La mágica delicadeza de las canciones de Strauss y la interpretación casi como si fuesen canciones de cuna que ofreció la soprano canadiense Measha Brueggergosman inundaron de belleza ayer el auditorio Príncipe Felipe, que aplaudió con fuerza durante tres minutos y ocho segundos. Buena parte del premio era para el maestro Rossen Milanov, al frente de la OSPA, que supo evitar que una instrumentación colosal comiese una voz intencionadamente moderada para ajustarse a la partitura. La OSPA, que en la segunda parte ofreció la «Sinfonía número 7» de Bruckner, al final recibió, por su parte, una ovación de casi cuatro minutos.
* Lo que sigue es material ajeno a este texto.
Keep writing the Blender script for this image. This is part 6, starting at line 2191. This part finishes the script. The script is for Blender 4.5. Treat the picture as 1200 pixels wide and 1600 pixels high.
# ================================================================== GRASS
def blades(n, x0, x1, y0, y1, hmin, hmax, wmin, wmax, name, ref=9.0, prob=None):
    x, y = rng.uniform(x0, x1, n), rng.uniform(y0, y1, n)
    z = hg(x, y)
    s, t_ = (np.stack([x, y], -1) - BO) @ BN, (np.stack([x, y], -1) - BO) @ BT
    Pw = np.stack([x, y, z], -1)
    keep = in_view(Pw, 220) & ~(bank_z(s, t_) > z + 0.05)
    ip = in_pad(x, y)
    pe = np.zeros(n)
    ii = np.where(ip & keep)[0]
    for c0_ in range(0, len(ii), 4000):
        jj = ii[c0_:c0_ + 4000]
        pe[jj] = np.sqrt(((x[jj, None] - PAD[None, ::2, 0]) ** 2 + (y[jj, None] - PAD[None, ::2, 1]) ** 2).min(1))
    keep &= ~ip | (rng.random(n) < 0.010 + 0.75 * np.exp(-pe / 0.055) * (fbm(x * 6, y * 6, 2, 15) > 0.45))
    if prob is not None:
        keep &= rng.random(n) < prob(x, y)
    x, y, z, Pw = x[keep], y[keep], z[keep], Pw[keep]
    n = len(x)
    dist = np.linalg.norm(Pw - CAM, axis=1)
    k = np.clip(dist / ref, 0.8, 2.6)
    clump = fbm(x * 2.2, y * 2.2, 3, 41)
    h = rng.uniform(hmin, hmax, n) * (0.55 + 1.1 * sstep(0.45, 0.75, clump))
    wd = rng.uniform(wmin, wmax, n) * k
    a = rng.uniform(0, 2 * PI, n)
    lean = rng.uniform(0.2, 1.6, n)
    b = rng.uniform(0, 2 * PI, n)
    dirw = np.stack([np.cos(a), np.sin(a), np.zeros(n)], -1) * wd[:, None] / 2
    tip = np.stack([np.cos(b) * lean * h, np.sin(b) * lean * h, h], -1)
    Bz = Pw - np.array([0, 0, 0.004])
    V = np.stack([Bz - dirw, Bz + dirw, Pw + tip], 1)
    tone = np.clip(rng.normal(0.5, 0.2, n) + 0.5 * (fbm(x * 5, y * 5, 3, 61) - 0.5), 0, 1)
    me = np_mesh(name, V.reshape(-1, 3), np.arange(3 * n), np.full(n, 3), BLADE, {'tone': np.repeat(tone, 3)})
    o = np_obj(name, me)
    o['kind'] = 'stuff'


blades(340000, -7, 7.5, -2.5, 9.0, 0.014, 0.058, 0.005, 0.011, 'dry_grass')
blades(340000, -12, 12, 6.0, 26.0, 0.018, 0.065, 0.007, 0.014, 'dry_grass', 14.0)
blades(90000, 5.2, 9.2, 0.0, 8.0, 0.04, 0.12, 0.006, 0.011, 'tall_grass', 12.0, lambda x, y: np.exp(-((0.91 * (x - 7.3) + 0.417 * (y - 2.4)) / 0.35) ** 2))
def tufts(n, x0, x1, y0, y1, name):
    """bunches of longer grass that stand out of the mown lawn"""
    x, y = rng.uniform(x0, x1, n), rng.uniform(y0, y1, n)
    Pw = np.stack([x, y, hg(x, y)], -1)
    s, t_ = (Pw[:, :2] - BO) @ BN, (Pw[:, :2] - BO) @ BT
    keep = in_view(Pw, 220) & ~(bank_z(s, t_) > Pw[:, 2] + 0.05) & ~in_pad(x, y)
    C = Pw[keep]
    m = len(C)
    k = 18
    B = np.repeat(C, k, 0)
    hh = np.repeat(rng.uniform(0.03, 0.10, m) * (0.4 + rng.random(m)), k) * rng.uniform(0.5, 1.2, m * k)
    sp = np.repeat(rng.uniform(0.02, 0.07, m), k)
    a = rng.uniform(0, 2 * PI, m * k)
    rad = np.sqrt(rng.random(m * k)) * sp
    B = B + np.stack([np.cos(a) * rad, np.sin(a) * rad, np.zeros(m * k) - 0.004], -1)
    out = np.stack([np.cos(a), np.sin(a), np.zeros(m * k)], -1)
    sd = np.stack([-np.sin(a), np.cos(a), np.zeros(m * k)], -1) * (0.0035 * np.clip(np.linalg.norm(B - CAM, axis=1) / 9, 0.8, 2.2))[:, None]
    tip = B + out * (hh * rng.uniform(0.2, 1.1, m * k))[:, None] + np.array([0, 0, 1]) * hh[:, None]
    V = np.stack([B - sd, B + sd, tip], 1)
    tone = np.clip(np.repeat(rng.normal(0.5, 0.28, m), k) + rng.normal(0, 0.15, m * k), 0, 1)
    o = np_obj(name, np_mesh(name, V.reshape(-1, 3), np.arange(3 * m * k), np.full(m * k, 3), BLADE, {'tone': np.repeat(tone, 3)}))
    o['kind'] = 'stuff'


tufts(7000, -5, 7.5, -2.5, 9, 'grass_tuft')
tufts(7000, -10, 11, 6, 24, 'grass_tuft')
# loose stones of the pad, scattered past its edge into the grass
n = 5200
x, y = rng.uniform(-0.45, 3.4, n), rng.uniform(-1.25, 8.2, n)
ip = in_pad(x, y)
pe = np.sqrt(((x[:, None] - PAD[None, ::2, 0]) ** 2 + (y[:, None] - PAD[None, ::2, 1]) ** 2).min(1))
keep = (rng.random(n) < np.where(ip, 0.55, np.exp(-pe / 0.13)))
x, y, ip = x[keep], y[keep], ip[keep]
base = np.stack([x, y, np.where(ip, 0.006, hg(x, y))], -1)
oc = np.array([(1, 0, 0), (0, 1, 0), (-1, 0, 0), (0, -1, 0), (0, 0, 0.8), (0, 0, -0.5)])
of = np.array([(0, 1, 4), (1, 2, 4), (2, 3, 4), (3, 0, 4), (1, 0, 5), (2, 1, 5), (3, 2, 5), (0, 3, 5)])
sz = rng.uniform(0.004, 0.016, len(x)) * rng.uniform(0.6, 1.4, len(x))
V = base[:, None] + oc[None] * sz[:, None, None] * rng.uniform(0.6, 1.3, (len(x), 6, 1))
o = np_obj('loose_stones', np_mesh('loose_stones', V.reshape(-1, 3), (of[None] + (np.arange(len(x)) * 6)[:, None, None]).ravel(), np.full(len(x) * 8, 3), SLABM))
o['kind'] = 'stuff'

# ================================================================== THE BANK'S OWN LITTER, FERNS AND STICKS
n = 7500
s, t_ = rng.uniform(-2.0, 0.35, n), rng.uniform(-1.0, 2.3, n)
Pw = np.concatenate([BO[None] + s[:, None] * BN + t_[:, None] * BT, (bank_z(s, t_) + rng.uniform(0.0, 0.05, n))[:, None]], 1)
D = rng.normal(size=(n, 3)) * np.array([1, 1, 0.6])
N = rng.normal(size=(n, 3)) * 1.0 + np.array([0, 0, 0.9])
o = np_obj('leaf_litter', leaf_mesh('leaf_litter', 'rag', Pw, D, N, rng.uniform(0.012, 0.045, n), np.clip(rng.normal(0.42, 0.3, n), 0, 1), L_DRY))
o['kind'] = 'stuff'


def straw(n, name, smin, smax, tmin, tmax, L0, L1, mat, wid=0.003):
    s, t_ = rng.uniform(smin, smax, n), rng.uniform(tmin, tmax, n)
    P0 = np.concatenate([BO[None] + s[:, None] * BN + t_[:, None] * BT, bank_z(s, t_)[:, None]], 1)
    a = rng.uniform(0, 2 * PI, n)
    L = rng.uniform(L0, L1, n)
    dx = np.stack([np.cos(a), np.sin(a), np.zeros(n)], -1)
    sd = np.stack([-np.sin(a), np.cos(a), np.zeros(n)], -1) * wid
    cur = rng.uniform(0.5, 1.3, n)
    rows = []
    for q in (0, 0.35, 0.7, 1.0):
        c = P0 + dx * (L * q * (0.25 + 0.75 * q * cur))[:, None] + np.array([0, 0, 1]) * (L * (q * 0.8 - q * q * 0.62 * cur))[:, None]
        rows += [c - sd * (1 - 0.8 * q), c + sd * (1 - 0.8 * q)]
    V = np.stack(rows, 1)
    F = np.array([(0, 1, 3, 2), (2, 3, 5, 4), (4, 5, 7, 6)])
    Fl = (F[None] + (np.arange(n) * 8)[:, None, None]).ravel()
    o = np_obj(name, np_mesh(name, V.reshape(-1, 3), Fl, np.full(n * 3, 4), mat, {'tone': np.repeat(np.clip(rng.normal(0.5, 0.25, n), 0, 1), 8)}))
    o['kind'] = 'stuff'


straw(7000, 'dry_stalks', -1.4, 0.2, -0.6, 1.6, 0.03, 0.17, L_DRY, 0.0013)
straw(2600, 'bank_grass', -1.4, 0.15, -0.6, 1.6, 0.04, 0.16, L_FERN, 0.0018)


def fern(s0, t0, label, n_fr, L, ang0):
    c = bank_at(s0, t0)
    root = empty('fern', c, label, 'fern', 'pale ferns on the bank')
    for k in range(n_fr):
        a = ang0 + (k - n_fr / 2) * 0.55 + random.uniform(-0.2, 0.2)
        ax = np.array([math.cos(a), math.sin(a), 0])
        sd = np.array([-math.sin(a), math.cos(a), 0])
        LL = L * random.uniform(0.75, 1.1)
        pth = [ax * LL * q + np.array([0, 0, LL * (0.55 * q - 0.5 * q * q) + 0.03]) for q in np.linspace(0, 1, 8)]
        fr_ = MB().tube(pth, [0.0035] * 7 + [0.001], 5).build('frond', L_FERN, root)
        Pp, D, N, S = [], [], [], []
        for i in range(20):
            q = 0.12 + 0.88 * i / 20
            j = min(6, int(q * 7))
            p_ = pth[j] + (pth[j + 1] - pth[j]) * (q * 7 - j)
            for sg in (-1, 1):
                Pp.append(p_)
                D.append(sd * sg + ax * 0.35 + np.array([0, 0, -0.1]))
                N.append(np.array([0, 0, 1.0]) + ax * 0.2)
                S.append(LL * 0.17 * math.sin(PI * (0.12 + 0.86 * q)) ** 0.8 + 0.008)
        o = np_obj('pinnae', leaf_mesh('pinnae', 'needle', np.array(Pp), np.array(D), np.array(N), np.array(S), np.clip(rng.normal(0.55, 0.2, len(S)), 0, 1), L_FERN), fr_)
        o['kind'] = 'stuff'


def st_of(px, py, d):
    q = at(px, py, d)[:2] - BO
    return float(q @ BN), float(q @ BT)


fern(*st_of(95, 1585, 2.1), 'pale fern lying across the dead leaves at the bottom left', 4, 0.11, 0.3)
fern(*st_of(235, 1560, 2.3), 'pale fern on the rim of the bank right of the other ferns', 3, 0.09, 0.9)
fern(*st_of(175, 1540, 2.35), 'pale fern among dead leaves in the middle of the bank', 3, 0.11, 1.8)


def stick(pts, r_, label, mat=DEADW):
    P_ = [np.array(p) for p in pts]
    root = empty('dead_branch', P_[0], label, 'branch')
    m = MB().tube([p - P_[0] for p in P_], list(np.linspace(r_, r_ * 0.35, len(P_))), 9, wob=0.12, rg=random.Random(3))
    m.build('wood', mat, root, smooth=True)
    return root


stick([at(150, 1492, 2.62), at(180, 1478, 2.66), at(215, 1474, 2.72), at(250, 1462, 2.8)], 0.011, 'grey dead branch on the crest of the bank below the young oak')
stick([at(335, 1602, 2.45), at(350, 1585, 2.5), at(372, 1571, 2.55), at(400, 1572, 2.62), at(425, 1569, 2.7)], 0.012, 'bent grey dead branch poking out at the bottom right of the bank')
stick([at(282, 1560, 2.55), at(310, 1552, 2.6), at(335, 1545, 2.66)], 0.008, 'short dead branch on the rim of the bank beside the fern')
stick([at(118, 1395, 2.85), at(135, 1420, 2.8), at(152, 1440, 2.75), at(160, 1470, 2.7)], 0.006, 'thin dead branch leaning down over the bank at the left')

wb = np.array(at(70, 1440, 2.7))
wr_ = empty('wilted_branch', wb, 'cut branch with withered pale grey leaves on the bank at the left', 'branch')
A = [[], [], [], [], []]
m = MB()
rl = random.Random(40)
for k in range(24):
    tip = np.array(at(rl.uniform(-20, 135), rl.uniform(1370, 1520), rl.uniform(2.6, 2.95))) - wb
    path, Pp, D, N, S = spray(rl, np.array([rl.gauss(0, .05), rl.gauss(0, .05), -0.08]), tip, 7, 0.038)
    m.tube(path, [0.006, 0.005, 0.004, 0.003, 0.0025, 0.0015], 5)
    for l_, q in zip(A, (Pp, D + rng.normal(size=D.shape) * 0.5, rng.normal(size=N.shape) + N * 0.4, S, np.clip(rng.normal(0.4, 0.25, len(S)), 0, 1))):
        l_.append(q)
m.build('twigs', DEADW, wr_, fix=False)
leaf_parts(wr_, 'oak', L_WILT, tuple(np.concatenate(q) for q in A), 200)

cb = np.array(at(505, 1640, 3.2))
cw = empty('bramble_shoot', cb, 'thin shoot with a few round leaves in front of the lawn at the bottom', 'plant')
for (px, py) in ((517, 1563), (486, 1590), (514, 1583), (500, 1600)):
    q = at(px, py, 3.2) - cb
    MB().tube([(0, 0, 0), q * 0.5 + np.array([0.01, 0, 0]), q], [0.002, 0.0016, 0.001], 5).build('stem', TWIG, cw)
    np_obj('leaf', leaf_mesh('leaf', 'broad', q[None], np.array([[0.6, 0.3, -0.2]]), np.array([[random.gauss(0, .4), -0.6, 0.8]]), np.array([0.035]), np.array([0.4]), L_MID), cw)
La gran cantante afroamericana, sin partitura, y apuntando balanceos que indicaban hasta que punto estaba metida en la obra, atacó las «Cuatro últimas canciones» de Strauss con expresividad, graves poderosos, inteligente parsimonia y sensualidad. Así fue la primera pieza, «Primavera». Para «Septiembre» reservó otra dosis similar; en «Al ir a dormir» fue el colmo de la dulzura, con un pronto impresionante, y «En la puesta de sol» llegó a la mejor oración panteísta ante la sagrada naturaleza.

Milavov, en la segunda parte, presentó un Bruckner como hace con Beethoven: marcando sin exagerar el misterio inicial y la tristeza del adagio; especialmente rotundo el scherzo, si no lo mejor de la obra, lo más agradecido, y de vuelta, en las postrimerías, al tema inicial con, nada menos, cinco trompas, cuatro tubas wagnerianas, tres trombones, tres trompetas y una tuba. El público aplaudió a rabiar.